» **WORK INSTRUCTIONS**
Copy out all lines carrying the word "pixels".
********************
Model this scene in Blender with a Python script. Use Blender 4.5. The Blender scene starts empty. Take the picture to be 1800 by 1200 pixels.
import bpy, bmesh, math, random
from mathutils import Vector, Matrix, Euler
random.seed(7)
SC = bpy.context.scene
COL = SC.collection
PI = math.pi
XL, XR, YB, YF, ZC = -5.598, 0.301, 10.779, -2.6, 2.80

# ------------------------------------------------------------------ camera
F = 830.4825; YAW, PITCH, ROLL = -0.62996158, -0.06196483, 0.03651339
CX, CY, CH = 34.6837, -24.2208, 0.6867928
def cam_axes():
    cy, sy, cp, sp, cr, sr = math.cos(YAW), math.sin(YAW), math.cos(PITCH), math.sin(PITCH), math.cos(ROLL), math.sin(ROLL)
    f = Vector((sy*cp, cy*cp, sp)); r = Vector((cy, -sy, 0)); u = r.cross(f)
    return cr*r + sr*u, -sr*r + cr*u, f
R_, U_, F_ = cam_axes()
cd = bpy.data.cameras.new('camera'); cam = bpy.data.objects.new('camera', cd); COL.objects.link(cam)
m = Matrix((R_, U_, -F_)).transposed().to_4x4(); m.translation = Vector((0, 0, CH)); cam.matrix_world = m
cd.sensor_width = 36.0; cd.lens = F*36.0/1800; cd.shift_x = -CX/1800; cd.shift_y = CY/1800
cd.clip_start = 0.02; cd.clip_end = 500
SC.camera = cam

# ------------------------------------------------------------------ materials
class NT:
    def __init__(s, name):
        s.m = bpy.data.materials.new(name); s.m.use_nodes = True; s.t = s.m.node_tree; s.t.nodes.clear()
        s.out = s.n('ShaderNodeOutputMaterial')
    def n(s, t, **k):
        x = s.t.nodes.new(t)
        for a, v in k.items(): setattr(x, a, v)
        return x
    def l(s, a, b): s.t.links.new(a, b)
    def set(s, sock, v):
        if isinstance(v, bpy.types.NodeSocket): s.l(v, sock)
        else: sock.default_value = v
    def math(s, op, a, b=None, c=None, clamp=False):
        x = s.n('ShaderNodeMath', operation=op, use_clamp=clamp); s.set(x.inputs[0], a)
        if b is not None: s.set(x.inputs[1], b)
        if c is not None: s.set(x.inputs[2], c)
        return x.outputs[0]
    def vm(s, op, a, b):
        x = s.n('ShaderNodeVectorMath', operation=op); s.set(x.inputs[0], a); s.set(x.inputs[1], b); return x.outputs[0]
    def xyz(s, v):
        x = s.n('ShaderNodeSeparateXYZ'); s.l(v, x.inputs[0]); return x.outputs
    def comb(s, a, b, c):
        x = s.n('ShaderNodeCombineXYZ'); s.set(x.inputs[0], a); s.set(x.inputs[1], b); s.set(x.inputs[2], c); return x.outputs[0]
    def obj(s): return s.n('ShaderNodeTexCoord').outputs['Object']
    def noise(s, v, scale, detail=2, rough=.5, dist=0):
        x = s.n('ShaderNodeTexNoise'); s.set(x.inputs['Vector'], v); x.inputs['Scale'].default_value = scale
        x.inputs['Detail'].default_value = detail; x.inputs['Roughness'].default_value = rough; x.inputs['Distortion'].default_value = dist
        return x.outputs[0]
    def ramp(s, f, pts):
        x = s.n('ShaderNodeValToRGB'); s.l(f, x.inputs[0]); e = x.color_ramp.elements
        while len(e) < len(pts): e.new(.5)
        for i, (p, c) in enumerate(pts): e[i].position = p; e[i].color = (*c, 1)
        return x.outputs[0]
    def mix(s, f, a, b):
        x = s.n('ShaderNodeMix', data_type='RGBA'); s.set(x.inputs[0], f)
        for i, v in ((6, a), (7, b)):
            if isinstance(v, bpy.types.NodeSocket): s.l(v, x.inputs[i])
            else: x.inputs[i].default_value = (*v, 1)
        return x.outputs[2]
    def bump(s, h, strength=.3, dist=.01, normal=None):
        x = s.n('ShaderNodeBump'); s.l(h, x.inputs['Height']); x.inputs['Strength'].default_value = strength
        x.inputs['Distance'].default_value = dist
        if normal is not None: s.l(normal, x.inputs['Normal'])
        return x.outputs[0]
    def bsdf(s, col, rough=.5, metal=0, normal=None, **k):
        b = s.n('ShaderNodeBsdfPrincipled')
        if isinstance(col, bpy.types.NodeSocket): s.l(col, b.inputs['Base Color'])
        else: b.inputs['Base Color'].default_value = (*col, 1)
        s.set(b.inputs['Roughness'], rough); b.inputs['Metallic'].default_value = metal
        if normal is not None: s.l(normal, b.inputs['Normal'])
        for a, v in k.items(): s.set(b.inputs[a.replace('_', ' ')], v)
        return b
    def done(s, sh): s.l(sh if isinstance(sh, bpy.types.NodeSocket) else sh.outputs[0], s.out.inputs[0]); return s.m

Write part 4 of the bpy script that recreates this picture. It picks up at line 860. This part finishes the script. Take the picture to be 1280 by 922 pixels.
********************
» **ANSWER TO THIS TASK**
Model this scene in Blender with a Python script. Use Blender 4.5. The Blender scene starts empty. Take the picture to be 1800 by 1200 pixels.
Write part 4 of the bpy script that recreates this picture. It picks up at line 860. This part finishes the script. Take the picture to be 1280 by 922 pixels.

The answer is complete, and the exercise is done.